Yes, we also stumbled across that one. ;-) And the answer was forcing
processes marked as "unswappable" (e.g. the swapper and init) to have
their priority boosted to GFP_ATOMIC when requesting free pages. This
is still an optimistic solution, as the kernel can run out of free
pages, but we saw that by increasing the MIN_FREE_PAGES by 50%
we have never seen deadlocks again. Just to be safe, we increased
it a little further.
The tests that it stood up were *really*evil*! ;-) We made a machine
with 16Mb of memory fill up to 40Mb and then we called swapoff.
This causes severe memory shortage and process killing and we had
no problems with deadlocks again.
> :-).
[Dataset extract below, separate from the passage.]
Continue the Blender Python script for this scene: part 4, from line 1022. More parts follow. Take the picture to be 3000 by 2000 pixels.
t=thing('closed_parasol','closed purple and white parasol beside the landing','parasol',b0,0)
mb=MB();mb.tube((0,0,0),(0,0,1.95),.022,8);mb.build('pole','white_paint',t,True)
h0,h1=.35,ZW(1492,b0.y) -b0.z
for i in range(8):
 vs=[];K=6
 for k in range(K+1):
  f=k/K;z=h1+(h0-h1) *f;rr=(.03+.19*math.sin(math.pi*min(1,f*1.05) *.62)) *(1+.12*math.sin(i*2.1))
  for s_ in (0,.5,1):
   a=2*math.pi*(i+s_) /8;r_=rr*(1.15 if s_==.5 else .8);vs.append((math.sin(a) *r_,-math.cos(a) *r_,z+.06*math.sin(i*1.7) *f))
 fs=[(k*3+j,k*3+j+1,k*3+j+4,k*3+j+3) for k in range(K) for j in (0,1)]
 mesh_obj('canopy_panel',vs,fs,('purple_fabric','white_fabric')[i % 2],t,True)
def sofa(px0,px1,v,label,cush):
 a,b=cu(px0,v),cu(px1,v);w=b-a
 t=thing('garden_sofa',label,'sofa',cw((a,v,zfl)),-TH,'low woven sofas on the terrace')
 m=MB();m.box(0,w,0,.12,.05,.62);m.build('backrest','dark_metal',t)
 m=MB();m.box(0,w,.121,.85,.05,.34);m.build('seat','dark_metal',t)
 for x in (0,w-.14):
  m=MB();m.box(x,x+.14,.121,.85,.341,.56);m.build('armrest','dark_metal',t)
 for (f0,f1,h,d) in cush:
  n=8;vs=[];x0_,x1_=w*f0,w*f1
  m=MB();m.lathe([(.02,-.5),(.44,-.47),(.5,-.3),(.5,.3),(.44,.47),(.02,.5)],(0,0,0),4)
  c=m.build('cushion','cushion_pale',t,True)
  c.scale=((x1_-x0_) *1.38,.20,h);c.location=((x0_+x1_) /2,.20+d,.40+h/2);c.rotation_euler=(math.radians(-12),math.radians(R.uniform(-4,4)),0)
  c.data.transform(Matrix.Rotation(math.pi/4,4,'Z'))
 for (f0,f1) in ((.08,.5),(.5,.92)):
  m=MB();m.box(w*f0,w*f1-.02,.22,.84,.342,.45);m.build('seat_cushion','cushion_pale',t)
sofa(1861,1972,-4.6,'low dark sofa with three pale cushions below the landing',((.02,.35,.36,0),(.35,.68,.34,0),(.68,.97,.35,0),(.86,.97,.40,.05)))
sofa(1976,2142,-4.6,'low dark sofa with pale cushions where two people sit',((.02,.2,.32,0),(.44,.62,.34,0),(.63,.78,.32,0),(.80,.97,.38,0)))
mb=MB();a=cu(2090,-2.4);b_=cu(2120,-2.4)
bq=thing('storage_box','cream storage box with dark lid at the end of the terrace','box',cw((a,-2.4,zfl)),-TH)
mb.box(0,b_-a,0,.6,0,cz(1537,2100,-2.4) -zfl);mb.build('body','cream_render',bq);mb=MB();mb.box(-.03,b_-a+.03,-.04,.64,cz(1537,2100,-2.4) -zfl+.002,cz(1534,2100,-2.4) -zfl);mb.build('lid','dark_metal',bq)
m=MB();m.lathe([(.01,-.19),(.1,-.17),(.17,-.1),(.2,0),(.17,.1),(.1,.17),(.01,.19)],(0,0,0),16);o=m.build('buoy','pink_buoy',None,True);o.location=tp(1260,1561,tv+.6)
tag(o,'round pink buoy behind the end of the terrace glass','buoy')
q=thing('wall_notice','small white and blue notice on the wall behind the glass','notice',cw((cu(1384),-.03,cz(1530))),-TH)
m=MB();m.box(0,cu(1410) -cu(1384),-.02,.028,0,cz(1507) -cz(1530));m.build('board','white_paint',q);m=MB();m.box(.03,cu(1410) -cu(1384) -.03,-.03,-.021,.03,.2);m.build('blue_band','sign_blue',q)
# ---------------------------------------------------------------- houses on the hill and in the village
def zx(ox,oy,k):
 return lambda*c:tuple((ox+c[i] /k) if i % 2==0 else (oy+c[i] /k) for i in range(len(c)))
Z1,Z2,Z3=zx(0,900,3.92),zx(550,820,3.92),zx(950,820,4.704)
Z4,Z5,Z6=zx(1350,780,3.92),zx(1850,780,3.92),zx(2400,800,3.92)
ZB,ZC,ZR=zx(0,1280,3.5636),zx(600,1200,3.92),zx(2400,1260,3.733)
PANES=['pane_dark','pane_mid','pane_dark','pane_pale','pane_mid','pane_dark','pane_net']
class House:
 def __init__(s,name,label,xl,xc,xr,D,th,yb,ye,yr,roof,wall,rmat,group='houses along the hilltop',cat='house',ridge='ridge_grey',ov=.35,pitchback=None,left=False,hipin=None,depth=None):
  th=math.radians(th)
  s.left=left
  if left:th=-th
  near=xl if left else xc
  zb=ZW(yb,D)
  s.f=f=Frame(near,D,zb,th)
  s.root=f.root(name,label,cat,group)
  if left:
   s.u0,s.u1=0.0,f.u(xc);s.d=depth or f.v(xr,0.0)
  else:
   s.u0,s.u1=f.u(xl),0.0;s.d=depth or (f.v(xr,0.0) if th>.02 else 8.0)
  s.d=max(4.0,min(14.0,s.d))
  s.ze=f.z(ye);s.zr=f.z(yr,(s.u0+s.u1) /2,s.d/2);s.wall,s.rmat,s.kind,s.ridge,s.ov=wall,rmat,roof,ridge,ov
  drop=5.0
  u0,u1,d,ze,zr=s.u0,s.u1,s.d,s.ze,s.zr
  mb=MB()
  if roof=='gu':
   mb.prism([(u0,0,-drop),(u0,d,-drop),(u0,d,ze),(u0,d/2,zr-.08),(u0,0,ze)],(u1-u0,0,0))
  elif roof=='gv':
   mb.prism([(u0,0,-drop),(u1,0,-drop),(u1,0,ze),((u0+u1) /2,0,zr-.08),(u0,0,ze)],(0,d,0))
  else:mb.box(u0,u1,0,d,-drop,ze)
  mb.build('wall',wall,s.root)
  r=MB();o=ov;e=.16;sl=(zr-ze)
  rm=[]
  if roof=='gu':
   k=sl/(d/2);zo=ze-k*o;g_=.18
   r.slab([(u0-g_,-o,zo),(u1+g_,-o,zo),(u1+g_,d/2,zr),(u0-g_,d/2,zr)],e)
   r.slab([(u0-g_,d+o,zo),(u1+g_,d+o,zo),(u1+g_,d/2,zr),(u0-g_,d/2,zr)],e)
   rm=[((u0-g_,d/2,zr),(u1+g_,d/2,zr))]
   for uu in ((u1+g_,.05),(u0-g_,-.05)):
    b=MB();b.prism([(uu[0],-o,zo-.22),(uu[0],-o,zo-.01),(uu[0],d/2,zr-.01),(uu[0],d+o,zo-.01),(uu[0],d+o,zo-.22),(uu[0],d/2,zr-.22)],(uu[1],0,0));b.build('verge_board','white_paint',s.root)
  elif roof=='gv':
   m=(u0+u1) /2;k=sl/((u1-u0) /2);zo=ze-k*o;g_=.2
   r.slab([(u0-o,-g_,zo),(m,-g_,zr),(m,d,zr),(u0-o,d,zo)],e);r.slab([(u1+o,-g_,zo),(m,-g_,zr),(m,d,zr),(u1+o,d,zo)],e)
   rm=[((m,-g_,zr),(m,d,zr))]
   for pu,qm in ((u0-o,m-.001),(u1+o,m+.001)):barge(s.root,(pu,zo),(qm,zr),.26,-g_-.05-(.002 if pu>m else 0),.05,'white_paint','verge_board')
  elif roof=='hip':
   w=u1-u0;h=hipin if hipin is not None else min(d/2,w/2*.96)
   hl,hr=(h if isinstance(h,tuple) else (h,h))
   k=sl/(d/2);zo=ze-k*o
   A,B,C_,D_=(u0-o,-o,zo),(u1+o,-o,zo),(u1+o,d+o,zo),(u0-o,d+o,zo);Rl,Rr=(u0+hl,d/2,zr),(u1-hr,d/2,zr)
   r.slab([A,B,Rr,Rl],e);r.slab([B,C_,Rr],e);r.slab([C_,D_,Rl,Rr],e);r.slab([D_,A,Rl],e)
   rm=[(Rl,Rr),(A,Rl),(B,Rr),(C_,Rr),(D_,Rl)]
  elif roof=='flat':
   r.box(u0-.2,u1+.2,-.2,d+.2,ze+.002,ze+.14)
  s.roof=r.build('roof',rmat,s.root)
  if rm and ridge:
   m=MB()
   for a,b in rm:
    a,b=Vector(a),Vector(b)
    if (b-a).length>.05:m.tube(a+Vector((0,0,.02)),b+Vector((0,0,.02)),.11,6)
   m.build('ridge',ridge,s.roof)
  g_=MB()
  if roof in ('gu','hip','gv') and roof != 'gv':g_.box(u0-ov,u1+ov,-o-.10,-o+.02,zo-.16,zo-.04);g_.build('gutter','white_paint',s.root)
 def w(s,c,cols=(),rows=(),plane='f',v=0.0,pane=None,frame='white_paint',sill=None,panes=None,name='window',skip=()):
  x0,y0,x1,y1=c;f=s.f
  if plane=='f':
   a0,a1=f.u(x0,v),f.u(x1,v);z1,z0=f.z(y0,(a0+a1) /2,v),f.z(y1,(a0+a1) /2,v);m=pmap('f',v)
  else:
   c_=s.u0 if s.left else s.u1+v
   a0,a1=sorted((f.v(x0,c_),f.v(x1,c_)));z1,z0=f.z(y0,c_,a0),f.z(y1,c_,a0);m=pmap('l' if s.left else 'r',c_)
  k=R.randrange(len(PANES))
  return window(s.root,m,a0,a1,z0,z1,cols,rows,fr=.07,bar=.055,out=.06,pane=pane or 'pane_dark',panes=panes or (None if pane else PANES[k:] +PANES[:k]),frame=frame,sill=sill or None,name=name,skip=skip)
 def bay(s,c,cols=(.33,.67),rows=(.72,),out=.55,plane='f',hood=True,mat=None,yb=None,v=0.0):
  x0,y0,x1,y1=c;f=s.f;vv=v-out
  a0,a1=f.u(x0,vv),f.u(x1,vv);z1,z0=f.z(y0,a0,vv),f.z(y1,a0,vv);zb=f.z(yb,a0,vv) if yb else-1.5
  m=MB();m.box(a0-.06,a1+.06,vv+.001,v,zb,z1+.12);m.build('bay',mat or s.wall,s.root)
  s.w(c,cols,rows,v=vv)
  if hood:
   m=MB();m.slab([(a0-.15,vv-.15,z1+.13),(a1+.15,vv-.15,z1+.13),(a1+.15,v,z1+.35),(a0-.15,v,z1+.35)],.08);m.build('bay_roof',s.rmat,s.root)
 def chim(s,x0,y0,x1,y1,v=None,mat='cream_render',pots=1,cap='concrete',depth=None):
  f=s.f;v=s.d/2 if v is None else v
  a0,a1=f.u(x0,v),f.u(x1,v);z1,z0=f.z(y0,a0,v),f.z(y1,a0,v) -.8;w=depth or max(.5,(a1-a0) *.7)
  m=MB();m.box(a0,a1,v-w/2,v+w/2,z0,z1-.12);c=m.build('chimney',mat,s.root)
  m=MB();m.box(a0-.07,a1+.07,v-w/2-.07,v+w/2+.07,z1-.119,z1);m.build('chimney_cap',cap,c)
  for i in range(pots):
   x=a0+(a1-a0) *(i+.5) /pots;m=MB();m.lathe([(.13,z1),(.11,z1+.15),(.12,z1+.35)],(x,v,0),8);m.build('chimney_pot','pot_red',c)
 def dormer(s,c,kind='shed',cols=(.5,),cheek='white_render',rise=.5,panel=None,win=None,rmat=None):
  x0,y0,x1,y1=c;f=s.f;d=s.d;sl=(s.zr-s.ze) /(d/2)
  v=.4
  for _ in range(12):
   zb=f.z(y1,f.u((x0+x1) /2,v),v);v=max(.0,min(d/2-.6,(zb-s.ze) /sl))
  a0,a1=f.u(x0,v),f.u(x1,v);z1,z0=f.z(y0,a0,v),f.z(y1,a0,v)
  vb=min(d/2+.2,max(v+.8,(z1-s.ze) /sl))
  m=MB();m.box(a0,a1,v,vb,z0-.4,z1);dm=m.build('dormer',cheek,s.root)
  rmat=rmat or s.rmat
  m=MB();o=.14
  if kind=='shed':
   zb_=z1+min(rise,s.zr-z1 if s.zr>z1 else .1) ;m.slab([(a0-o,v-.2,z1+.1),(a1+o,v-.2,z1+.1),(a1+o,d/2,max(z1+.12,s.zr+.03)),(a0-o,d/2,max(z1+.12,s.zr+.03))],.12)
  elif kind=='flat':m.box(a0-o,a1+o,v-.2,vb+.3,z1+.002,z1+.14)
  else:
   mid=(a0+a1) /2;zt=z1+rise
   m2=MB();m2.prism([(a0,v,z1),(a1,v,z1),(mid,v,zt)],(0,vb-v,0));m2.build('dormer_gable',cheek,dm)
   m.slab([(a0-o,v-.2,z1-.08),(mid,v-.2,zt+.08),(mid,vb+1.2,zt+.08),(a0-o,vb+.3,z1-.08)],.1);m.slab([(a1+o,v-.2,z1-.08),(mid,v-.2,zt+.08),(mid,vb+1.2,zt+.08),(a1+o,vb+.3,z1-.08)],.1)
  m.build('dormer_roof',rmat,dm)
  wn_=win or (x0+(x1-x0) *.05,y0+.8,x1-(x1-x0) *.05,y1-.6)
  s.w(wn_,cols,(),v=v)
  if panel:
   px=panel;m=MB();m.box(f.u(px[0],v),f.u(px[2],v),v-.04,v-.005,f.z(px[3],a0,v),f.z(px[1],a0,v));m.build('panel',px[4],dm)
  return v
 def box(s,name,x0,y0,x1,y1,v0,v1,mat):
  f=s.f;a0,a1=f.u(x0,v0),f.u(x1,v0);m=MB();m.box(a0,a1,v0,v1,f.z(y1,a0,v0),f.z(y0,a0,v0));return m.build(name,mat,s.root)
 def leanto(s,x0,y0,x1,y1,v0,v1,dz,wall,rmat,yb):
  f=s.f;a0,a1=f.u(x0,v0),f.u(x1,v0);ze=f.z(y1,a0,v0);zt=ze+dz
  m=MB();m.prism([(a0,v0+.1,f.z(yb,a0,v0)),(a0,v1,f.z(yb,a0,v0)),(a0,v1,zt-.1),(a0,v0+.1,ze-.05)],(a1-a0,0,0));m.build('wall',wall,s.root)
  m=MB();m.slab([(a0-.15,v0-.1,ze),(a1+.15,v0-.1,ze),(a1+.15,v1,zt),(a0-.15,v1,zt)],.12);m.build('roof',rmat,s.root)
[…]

You would have to pagelock whole process with its libraries.
> And libc is much too big, these days.
But the absolute minimum of libc required to page out some pages
is quite small and with the above mentioned patch it fits
in the MIN_FREE_PAGES. Just be optimistic and tune it
as necessary! ;-)
> Hmm - I think that it is ok to assume that swapper can not fail.
> My current problem now is deadlock described above. If we solve that,
> linux will have nice, working swapping over network.
Hmm... Are you sure? What if the server gets unplugged and the kernel
requests one page from it? Won't it hang for ever?